Her şey çok çabuk olur, ve yönelim bozukluğu başlar.
Bu genel bir deneyim. Ama aslında ben sanat tarihine başlamanın en sağlıklı yolunun bu olduğunu düşünüyorum. Neden mi? Çünkü kişisel bağ ile başlayan bir ilgi, mümkün olan en güçlü temelleri atar. Bireysel bir iş veya sanatçıya duyulan sevgi, ömür boyu sürecek bir tutkuyu tetikleyebilir. Şimdi sorunun özüne gelecek olursak: Sanat Tarihine yeni başlayan biri gerçekte nereden başlıyor?
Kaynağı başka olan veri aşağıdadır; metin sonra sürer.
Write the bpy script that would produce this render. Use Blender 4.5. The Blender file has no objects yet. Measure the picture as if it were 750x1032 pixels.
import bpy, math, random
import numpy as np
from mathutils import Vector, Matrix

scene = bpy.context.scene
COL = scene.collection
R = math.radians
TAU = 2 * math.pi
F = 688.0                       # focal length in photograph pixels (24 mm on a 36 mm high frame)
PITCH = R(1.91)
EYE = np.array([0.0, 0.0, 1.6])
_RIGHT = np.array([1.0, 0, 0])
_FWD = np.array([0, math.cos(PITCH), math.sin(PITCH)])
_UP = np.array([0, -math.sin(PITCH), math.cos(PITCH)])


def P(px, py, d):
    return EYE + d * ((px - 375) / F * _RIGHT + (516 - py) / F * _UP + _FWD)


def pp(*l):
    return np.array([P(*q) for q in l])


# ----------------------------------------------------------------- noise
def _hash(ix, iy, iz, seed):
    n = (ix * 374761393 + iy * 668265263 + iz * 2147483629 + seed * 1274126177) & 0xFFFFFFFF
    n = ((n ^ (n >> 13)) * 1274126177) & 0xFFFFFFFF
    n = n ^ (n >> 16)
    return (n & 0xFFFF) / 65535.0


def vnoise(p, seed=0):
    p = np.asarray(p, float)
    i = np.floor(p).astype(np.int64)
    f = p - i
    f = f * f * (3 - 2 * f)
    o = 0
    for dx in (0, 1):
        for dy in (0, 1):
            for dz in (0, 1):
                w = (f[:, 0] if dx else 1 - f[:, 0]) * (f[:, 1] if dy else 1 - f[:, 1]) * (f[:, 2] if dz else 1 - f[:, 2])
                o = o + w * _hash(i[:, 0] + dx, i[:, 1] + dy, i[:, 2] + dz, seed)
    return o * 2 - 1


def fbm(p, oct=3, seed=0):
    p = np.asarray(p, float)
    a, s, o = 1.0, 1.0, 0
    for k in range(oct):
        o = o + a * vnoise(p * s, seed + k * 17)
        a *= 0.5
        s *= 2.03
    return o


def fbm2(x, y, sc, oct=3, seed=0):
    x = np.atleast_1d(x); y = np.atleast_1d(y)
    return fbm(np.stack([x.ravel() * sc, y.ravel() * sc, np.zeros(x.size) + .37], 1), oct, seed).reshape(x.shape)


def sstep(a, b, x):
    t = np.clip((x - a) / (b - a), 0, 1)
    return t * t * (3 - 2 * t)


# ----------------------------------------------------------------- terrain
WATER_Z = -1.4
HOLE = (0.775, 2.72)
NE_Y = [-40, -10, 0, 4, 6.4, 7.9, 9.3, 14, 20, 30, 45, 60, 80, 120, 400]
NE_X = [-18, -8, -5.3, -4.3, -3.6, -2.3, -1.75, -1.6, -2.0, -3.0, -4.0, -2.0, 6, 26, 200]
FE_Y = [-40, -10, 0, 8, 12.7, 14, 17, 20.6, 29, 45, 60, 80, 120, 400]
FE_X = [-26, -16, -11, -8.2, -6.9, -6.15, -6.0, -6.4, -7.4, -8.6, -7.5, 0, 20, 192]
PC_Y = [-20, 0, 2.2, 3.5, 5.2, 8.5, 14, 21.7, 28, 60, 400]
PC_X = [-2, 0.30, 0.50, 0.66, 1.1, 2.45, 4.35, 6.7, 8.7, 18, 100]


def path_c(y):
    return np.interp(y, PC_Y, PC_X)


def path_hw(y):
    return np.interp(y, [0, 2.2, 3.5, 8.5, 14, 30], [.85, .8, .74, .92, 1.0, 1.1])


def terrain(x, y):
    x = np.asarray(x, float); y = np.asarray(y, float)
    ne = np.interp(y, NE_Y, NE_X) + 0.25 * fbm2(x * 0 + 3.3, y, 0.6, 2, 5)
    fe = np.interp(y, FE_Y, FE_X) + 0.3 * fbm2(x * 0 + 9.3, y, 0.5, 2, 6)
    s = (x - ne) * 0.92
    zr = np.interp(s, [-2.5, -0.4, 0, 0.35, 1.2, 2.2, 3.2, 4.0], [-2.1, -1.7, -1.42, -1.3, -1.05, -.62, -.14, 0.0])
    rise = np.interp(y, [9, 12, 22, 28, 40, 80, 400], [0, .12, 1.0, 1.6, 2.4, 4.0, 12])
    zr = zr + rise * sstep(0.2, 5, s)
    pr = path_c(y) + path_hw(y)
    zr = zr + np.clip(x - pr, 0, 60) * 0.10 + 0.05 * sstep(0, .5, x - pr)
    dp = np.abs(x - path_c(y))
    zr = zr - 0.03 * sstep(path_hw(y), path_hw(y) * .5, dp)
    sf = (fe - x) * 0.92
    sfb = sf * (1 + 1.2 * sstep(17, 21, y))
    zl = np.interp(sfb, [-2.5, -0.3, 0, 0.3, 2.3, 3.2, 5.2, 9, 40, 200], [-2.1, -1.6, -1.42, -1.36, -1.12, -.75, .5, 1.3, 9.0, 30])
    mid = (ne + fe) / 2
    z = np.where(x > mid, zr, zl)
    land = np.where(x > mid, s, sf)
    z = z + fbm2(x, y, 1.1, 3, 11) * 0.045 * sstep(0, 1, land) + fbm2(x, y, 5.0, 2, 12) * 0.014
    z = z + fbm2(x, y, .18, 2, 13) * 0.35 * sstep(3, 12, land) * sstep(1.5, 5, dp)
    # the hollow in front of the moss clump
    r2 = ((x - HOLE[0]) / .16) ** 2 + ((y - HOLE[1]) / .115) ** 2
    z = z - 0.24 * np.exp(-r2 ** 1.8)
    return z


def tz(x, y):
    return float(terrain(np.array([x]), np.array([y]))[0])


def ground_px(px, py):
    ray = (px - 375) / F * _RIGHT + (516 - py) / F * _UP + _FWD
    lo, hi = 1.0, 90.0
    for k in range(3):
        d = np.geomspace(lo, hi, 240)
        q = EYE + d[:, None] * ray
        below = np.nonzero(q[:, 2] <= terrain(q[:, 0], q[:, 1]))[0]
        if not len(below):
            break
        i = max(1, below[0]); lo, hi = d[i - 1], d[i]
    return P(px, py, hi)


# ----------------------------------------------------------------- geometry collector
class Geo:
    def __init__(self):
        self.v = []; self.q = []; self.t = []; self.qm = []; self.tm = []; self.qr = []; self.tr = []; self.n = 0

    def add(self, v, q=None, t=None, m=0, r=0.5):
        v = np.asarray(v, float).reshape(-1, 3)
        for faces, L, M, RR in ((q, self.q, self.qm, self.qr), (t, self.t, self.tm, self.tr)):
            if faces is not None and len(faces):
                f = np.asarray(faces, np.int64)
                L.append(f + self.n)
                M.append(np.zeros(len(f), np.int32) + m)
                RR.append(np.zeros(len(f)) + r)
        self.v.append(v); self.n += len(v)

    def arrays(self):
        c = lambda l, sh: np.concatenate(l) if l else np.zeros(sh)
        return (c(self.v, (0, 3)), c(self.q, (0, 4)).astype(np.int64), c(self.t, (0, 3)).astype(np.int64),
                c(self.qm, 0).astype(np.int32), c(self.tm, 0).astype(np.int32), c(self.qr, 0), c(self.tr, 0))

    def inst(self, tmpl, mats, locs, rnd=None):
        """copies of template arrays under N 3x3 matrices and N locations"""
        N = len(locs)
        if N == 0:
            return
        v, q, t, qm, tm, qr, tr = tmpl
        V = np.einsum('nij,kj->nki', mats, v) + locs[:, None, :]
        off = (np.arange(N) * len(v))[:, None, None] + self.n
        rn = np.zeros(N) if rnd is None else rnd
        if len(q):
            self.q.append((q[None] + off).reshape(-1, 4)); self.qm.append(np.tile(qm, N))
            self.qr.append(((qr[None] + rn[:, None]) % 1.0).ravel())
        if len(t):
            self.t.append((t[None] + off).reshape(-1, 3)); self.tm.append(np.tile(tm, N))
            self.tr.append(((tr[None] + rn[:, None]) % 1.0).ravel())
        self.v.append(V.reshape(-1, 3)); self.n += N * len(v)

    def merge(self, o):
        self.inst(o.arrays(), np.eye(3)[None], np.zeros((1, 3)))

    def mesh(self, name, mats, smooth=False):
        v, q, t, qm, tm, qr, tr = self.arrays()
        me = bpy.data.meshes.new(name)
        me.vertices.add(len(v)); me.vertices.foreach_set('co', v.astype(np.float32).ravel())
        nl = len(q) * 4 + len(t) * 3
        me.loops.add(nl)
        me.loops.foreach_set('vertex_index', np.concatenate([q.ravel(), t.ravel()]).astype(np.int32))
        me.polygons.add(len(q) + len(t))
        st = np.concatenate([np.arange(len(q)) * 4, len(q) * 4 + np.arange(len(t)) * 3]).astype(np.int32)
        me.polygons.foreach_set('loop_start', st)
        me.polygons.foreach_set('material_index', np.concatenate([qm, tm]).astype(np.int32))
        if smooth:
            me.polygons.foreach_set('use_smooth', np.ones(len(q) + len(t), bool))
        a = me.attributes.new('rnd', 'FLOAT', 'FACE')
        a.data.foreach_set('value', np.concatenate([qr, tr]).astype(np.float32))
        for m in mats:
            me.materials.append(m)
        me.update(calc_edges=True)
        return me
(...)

Sanat Tarihine Olan Tutkunu Geliştir
Benim ilk tavsiyem, ilk tutkunuza geri dönün ve daha geniş bağlamdaki yerini anlamaya çalışın. Belki Monet tarafından yapılmıştır belki bir müzede gördüğün Yunan heykelidir ya da belki de 20.yyda Mark Rothko gibi biri tarafından yapılmış soyut bir resimdir.
Senin ilk ilginin başladığı yerde benim tavsiyem başlıyor.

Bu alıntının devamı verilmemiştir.